◆ Task instructions:
Report each line of the data that includes the word "high".

◆ Information shown:
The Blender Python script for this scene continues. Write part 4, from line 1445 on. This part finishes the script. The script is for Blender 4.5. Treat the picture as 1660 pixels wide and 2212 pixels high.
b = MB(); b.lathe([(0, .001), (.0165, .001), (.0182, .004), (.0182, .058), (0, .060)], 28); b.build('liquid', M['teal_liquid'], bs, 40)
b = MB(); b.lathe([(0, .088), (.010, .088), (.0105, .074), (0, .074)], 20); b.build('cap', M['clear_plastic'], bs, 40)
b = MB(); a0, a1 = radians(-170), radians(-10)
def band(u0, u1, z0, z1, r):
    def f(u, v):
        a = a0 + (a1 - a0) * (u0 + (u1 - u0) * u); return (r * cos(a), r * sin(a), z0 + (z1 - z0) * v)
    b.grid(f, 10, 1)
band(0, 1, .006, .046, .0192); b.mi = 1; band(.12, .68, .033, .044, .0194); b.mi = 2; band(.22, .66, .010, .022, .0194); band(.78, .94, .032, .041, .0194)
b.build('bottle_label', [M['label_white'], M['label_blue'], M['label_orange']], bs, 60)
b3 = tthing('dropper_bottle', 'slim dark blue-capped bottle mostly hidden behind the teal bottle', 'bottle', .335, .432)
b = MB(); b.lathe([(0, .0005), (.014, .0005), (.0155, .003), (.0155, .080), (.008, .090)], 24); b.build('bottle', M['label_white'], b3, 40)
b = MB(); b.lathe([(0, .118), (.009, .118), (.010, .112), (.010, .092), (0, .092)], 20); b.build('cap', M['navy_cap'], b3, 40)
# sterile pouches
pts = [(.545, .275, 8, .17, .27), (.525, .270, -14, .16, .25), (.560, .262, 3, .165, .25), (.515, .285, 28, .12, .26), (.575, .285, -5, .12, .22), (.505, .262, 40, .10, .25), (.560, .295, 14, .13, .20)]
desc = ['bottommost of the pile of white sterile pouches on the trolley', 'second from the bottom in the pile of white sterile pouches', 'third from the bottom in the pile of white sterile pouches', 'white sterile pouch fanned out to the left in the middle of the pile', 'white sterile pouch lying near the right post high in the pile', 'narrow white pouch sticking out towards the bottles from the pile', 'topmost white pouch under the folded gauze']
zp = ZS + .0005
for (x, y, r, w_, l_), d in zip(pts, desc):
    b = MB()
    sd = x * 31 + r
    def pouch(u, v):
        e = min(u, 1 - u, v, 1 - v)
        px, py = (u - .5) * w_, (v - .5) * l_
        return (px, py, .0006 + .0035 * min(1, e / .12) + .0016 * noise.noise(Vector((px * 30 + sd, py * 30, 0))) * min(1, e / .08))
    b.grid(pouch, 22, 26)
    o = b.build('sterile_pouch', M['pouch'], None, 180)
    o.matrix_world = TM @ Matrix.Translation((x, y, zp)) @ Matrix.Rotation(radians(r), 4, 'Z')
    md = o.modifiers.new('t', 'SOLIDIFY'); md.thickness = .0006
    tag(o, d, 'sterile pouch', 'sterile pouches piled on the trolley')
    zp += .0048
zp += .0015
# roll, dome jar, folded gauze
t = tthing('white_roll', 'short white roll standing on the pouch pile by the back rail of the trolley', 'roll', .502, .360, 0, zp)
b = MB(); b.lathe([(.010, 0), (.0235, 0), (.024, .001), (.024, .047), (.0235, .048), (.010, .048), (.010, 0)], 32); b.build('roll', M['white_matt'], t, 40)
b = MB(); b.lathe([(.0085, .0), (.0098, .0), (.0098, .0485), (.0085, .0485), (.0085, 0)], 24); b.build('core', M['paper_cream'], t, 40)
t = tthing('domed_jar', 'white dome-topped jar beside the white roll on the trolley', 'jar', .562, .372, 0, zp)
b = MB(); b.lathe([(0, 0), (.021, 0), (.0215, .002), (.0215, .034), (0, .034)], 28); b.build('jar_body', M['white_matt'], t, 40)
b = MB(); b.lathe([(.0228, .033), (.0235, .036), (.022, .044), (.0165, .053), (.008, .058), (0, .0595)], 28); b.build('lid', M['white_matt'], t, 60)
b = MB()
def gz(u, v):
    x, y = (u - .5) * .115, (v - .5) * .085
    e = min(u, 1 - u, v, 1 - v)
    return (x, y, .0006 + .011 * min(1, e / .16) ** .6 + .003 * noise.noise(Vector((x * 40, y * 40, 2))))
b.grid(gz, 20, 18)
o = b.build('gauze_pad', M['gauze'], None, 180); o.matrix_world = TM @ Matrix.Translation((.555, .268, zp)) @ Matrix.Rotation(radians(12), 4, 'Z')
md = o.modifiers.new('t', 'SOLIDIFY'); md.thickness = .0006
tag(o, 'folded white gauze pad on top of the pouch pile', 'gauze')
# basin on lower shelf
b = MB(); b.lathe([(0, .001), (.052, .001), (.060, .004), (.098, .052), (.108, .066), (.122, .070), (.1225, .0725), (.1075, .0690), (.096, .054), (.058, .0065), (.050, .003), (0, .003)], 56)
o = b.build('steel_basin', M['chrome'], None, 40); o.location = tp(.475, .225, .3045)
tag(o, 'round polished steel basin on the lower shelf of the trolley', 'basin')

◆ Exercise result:
The Blender Python script for this scene continues. Write part 4, from line 1445 on. This part finishes the script. The script is for Blender 4.5. Treat the picture as 1660 pixels wide and 2212 pixels high.
desc = ['bottommost of the pile of white sterile pouches on the trolley', 'second from the bottom in the pile of white sterile pouches', 'third from the bottom in the pile of white sterile pouches', 'white sterile pouch fanned out to the left in the middle of the pile', 'white sterile pouch lying near the right post high in the pile', 'narrow white pouch sticking out towards the bottles from the pile', 'topmost white pouch under the folded gauze']